Sempre più vicini all’uomo e in grado di sostituirlo in tante attività manuali e ripetitive, adesso i robot impareranno le buone maniere, potremmo dire quasi l’educazione, al fine di conoscere la capacità di collaborare con l’uomo rispettando sempre lo spazio personale.
Si parla di vere e proprie lezioni di ‘bon ton’: sono quelle in corso in Argentina, all’Università San Juan di Buenos Aires, dove si insegna loro a non invadere lo spazio personale degli interlocutori umani, mentre negli Stati Uniti, alla Kettering University in Michigan, si svolgono lezioni più pragmatiche per perfezionare le interazioni fisiche tra robot e umani.
Come riporta l’ANSA i programmi’ di questi corsi sono descritti in due articoli su “IEEE/CAA Journal of Automatica Sinica”, la rivista pubblicata dalla più importante organizzazione al mondo di ingegneria elettrica ed elettronica (Ieee) e dall’Associazione cinese per l’automazione.
Secondo Antonio Frisoli professore di robotica alla Scuola Superiore Sant’Anna di Pisa, “questo genere di ricerche è fondamentale per sviluppare dei robot sociali capaci di lavorare al fianco dell’uomo in maniera naturale e discreta”.
Per svolgere il ruolo di Infermiere, badante, addetto alla receptions, o come assistente personale i nostri robot dovranno quindi imparare prima di tutto a non essere troppo invadenti con il loro amici e clienti umani.
In pratica, dovranno essere in grado di svolgere il loro lavoro senza invadere la privacy e le distanze ritenute accettabili, in modo da non suscitare paura o imbarazzo, perché come affermano gli esperti “gli umani rispettano gli spazi personali quando interagiscono fra loro: allo stesso modo anche un robot che segue un umano deve rispettare le zone sociali per migliorare la sua accettazione”.

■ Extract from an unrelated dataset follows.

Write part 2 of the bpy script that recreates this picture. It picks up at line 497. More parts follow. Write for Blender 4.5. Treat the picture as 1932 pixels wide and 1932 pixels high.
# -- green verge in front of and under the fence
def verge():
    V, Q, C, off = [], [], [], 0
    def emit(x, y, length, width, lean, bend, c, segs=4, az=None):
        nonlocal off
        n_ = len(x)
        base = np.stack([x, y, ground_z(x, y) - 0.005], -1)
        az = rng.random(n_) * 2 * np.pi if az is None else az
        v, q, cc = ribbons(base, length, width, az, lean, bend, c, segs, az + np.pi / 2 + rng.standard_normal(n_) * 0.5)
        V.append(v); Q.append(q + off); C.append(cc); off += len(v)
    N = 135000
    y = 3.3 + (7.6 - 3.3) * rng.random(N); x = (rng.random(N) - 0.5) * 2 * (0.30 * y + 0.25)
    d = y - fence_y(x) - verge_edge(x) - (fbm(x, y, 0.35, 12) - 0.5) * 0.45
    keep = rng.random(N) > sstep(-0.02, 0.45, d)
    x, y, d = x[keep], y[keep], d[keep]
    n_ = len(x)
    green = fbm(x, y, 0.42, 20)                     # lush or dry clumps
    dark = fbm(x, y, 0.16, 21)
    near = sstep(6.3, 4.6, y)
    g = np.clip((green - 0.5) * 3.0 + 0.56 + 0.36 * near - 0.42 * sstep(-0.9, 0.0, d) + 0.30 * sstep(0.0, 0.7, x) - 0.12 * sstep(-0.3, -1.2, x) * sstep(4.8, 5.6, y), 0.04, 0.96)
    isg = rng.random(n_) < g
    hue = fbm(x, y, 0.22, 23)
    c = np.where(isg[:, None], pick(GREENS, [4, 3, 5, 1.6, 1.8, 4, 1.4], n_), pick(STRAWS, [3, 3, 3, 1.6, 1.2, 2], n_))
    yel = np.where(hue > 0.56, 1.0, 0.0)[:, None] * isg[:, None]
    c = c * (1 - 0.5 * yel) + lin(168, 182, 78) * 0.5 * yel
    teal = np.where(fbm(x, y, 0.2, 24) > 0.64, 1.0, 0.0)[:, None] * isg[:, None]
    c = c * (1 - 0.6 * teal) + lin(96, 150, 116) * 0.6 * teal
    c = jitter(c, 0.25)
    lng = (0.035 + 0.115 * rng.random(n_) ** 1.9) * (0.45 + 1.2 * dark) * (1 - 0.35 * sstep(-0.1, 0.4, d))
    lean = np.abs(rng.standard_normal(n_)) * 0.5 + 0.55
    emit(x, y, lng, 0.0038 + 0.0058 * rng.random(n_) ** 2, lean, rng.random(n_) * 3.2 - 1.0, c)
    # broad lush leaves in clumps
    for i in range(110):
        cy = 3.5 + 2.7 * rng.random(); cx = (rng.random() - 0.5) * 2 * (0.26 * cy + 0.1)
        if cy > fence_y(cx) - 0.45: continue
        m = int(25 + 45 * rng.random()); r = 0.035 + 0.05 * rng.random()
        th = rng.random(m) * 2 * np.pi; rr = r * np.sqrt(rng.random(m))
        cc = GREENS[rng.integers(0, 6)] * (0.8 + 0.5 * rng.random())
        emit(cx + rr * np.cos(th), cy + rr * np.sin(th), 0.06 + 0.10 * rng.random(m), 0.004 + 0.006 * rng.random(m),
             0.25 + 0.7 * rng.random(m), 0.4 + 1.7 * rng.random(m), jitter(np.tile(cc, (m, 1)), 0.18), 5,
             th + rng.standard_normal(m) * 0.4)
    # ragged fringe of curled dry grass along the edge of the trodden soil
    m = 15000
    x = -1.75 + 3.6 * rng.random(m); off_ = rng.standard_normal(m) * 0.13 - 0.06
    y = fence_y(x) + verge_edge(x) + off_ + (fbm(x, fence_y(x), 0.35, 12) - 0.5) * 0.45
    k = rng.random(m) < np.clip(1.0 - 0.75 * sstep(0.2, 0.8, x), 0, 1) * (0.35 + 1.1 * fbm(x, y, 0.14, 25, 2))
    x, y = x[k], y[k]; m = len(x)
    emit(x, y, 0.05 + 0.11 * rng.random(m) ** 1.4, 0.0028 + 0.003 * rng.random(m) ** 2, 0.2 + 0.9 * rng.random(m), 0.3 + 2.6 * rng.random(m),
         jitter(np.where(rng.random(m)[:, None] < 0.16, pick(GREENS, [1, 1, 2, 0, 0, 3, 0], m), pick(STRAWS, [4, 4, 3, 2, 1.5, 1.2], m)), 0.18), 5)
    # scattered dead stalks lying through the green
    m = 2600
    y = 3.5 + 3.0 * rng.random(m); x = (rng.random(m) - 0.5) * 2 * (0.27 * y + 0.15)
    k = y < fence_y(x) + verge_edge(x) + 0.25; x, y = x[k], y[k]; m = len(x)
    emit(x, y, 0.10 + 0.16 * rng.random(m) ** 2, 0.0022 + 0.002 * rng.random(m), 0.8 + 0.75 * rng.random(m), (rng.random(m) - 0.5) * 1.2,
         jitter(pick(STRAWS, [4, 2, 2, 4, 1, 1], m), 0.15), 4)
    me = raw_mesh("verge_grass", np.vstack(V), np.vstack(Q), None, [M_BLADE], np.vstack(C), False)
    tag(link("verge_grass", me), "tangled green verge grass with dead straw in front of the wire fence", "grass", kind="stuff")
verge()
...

Le distanze fisiche sono state studiate e misurate dall’equipe dell’ingegnere argentino Daniel Herrera, che traducono in formule matematiche da insegnare ai robot quello che gli umani mantengono fra loro quando si muovono insieme secondo le diverse regole date dagli usi e costumi dei diversi popoli del mondo.

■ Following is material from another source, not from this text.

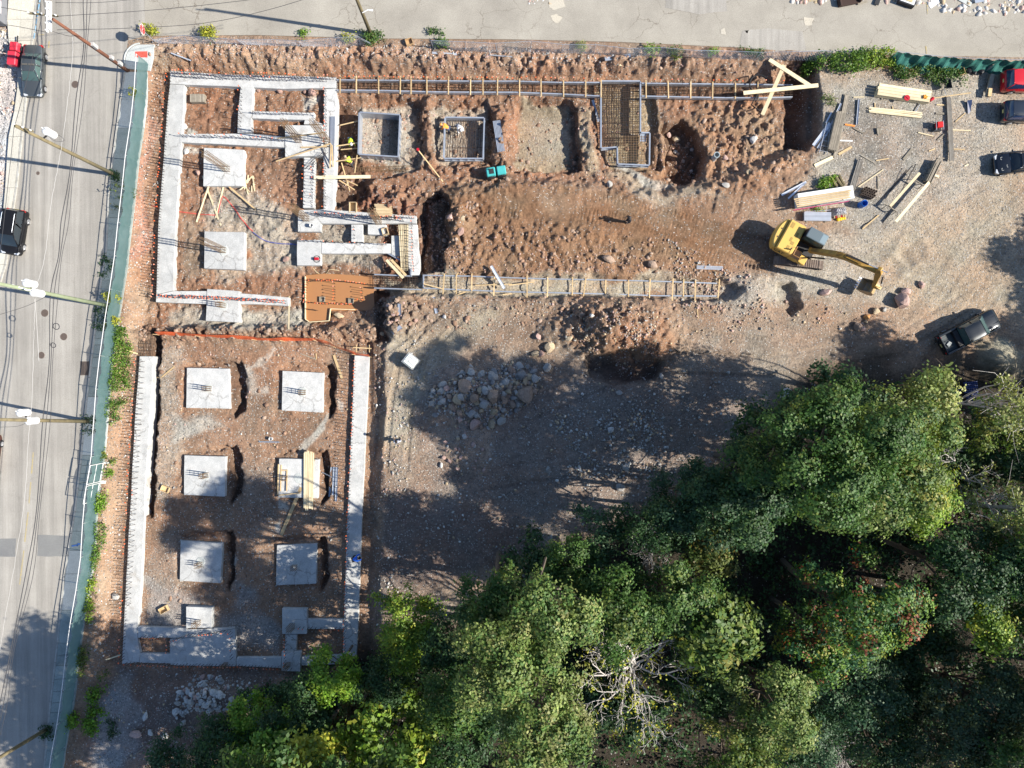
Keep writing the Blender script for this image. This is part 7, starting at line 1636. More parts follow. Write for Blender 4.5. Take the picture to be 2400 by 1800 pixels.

Un altro aspetto fondamentale in questo tipo di studio di ‘bon ton’ è l’interazione fisica con l’uomo. I ricercatori del Michigan hanno usato, infatti, come allievo un simulatore chirurgico dotato di intelligenza artificiale.
Grazie ad un sistema di apprendimento basato sull’intelligenza artificiale, una sorta di insegnante meccanizzato, il robot ha imparato a riconoscere ad esempio se l’uomo al suo fianco è un principiante o un chirurgo esperto, modulando di conseguenza la propria attività di supporto in modo da essere d’aiuto e non un elemento di disturbo.
Questa capacità “taylor made” dei robot di adattarsi a qualsiasi tipo di interazione con l’uomo è una caratteristica che gli consentirà di essere di aiuto in qualsiasi circostanza e contesto di riferimento.
Un atteggiamento collaborativo cucito su misura in base alla perfomance dell’uomo. Un robot più vicino all’uomo, quindi ma sempre con le dovute distanze!